What both Park and Kerry heard from Chinese leaders was the same as what their predecessors did during the past 10 years — the North Korean issues should be settled through dialogue, not sanctions.
All in all, China remains as defiant of international pressure as ever. But this time, Chinese leaders will be facing a different world.
The international community — led by the U.N., South Korea, U.S. and Japan — is working faster, and more importantly more resolutely, to punish the North Koreans.
The U.S. Senate has already passed a bill imposing sanctions on those who contribute to the North‘s nuclear and missile development, including importing and exporting related materials.
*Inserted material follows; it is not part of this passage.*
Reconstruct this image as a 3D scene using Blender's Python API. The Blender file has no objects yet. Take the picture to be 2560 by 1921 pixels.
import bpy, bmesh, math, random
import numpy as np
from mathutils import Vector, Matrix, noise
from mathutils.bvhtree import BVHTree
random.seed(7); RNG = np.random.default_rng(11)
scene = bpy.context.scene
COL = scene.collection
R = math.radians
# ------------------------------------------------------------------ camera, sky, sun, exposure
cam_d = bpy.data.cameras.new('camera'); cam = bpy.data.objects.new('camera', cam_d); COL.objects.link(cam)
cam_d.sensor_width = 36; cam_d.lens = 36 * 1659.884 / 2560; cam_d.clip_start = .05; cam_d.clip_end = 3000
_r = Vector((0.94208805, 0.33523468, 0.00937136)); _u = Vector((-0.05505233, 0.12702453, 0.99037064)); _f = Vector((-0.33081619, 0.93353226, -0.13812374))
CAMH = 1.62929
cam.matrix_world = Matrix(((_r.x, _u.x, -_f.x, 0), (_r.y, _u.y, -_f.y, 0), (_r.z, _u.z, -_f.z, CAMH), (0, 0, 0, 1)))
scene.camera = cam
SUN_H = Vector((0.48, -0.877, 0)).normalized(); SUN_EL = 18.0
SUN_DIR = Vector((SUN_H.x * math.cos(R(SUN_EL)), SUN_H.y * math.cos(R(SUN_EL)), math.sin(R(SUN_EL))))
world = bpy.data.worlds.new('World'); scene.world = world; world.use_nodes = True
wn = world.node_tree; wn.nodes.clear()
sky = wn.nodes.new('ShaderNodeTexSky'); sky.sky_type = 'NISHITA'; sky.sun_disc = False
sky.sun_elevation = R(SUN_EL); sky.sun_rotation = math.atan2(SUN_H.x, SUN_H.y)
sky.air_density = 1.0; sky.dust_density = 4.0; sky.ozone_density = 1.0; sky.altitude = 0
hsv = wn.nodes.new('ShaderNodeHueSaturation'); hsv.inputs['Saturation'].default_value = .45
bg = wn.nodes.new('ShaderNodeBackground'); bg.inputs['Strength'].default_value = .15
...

The toughest-ever U.S. bill also calls for sanctions on those who engage in the North’s cyberattacks, import of luxury goods, money laundering, manufacture of counterfeit goods, narcotics trafficking and trade in minerals and precious metals.
In Tokyo, the Japanese government has announced the imposition of unilateral sanctions on North Korea. The measures are highlighted by a ban on North Korean ships and those of third countries that visited the North and on North Korean nationals and their sympathizers.
Then came the Seoul government’s decision to pull South Korean businesses out of the Gaeseong industrial park, which has been a symbol of inter-Korean economic cooperation and a buffer zone between the two sides over the past 12 years. South Korea did not halt the operation of the complex even after the North’s attacks on the Cheonan naval ship and Yeonpyeongdo Island in 2010.
The decision, which will certainly inflict considerable losses for the 124 South Korean firms that operate there and dims the thin hope for reconciliation on the peninsula, reflects President Park Geun-hye’s determination to deal with the North even at a greater risk for increasing tension on the peninsula.
South Korea’s move to station the U.S. advanced missile defense system — Terminal High Altitude Area Defense — despite vehement protest from China is another article of evidence that it will take on the North Korean issue in a different manner, regardless of China’s stance.
All these show that unlike in the past, many of the anti-North Korea countermeasures to be taken by the international community — especially South Korea, the U.S. and Japan — will not be swayed by the Chinese factor.
This calls upon the leaders in Beijing to rethink their policy on North Korea. China is already in conflicts with regional powers like the U.S., Japan and even Southeast Asian countries over the South China Sea, and siding with the world’s most unpredictable, isolated regime will only make it unwelcome in the region and beyond.